Going forward, a big issue for investors is the size and number of contingent financing commitments Bear Stearns has made and how much could wind up on its books, said Brad Hintz, an analyst at Bernstein Research.
He said in worst-case scenario that he called "highly doubtful" Bear Stearns could take a $940 million hit to its 2007 profits, or 49 percent of estimated earnings, if nearly $21 billion of its bridge loan commitments are drawn down and its hedges prove ineffective."
"We expect the current market environment will result in an earnings and (return on equity) issue for Bear Stearns and not a credit, capital or liquidity issue," Hintz said in a research note.
'Risk Management' Culture
On Bear Stearns' March 29 investor day, Spector and other top executives provided repeated assurances that problems gripping the subprime lending industry would not have a major impact on the company. Yet the company's stock is down 29 percent since then.
Bear Stearns is a leading U.S. underwriter of mortgage-backed bonds. The company packages pools of home loans into billions of dollars of securities sold to investors.
"We're very proud of the way we do risk management. It's an integral part of our culture," Spector said during his presentation.
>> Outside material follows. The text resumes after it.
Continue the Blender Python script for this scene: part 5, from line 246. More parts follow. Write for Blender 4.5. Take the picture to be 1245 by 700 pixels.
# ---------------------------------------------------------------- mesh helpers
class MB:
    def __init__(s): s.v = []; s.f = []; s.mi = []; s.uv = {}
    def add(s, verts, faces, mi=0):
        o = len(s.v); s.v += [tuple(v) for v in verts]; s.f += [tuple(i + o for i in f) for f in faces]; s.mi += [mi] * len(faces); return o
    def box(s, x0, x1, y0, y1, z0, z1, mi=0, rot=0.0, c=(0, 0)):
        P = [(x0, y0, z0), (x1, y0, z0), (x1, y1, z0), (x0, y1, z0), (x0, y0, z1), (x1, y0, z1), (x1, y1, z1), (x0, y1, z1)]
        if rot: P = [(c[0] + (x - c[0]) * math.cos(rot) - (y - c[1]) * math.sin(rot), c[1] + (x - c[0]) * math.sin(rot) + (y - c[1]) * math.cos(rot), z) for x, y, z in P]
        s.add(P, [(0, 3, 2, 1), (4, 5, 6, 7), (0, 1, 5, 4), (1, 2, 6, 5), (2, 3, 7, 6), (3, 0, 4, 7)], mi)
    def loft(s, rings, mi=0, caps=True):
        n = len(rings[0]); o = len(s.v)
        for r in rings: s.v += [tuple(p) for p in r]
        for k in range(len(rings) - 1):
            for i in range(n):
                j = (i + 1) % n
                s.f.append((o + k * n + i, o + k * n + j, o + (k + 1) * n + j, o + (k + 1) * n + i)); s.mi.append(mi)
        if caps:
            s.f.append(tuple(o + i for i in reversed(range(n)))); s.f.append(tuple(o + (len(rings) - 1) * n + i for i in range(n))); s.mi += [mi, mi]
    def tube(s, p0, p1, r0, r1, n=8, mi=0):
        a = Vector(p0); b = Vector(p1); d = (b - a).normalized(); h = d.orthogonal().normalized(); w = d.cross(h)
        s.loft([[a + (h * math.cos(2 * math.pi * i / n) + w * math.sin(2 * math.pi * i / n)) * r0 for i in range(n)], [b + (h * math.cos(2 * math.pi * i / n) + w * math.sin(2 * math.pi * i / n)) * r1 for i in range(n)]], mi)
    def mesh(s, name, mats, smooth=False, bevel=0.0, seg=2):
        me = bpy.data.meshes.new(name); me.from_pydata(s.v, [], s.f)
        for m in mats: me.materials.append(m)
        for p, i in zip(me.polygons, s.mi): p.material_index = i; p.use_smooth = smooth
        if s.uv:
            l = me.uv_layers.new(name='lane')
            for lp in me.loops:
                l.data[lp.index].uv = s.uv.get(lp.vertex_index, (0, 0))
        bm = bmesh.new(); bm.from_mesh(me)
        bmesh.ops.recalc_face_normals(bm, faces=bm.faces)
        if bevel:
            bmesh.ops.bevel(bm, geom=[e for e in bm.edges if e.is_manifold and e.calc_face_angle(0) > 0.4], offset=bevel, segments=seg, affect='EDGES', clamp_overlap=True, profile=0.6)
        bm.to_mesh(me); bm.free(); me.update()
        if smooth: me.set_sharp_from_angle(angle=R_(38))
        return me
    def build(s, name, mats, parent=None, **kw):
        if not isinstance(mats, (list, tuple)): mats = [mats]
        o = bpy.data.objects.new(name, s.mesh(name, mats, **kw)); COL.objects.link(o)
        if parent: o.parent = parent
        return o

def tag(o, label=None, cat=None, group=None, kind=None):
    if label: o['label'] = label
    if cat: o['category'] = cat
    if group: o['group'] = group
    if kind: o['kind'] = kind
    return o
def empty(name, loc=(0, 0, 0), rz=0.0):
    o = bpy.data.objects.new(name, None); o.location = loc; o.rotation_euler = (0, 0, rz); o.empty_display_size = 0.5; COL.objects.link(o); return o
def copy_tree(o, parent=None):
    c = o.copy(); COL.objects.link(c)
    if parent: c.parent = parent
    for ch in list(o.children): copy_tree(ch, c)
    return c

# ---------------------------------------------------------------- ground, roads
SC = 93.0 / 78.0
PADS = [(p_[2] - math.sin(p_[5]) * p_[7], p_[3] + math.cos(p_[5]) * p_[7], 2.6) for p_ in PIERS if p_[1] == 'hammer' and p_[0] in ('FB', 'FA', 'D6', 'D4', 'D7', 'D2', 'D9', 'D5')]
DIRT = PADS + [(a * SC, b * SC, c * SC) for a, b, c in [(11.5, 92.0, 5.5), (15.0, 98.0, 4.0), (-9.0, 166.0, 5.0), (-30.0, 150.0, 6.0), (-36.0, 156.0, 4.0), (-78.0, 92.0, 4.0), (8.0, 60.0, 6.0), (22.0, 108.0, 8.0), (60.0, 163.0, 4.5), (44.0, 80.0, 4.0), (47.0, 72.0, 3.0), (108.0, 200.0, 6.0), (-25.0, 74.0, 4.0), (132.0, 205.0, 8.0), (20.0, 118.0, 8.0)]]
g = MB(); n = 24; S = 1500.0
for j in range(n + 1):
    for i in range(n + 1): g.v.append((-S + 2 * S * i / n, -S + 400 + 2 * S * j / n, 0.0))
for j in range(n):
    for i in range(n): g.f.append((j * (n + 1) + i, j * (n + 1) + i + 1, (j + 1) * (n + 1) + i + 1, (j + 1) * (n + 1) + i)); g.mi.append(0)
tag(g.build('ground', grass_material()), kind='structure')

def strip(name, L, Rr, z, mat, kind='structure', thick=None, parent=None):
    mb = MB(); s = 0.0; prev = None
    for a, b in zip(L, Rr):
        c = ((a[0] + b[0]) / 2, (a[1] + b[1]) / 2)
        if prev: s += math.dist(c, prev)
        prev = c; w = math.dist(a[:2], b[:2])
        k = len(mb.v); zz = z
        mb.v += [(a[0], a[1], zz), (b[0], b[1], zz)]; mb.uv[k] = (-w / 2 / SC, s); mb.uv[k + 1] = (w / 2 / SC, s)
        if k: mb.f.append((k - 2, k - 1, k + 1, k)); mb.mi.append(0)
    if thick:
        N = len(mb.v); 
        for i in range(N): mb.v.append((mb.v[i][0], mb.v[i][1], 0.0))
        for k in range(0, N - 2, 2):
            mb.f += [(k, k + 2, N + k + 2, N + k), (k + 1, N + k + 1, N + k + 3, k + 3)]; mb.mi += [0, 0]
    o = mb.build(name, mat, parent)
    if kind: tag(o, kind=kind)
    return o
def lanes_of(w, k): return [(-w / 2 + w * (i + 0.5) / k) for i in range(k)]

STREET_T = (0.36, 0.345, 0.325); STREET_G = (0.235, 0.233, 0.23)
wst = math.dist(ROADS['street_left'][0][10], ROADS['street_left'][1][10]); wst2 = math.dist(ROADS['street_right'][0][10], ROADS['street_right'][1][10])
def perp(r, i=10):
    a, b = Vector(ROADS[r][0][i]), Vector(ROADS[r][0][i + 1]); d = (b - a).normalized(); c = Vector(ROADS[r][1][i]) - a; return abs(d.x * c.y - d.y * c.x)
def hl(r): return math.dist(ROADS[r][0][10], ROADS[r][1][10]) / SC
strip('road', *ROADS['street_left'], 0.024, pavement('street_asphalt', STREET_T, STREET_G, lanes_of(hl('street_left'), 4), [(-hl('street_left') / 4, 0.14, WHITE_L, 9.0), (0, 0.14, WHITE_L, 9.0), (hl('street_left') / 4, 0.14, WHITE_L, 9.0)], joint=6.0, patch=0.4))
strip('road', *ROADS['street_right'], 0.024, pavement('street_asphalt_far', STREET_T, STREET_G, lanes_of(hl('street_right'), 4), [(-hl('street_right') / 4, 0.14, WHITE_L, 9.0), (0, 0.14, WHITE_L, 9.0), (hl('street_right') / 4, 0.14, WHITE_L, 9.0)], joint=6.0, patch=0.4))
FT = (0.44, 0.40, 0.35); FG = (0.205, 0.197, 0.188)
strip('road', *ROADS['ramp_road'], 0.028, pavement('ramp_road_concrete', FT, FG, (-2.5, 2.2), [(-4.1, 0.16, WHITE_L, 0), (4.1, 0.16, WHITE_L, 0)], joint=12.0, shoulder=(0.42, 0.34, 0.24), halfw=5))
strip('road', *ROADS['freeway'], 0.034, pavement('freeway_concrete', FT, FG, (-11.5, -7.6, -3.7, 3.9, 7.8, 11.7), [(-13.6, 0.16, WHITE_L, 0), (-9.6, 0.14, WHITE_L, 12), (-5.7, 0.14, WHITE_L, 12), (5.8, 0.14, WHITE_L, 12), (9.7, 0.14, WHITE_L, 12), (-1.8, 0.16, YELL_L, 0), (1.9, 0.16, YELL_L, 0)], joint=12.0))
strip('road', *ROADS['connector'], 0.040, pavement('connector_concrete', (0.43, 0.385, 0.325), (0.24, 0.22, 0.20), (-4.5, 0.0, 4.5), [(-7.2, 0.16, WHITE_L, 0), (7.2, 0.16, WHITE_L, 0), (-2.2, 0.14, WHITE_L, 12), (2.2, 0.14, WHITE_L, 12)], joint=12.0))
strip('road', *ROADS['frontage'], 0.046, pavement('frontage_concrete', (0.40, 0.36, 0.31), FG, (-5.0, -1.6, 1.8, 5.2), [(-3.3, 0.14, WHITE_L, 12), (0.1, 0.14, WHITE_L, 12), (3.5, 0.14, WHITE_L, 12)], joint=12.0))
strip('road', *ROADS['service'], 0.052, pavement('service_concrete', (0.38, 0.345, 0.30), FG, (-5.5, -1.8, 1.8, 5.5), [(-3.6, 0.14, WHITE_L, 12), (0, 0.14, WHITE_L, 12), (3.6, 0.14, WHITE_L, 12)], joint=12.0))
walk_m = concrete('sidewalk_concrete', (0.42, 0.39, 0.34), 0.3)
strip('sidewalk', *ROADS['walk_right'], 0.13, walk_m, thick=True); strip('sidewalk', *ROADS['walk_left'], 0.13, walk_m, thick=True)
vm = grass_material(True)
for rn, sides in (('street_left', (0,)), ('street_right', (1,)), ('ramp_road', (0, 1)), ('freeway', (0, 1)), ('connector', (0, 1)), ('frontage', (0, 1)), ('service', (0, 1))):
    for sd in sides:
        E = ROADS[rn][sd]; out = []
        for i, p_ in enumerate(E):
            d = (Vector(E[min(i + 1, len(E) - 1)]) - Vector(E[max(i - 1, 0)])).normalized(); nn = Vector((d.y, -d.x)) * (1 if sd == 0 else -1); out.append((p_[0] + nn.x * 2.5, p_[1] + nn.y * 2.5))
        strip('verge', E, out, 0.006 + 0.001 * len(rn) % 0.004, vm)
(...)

He later added: "We have a strong culture of no surprises."
When asked whether problems with subprime mortgages, or loans to people with weak credit, would spread to loan products with less risk, Spector downplayed the risk.
"The big question is will it have a broad impact on the housing market," Spector said. "... I don't see it."
In the months after its investor day, other top executives at Bear Stearns downplayed the subprime lending crisis. In May, at a Mortgage Bankers Association conference in New York, Alan "Ace" Greenberg, chairman of Bear Stearns' executive committee, said subprime problems had been "completely blown out of proportion."
For a growing number of investors, that analysis does not ring true today.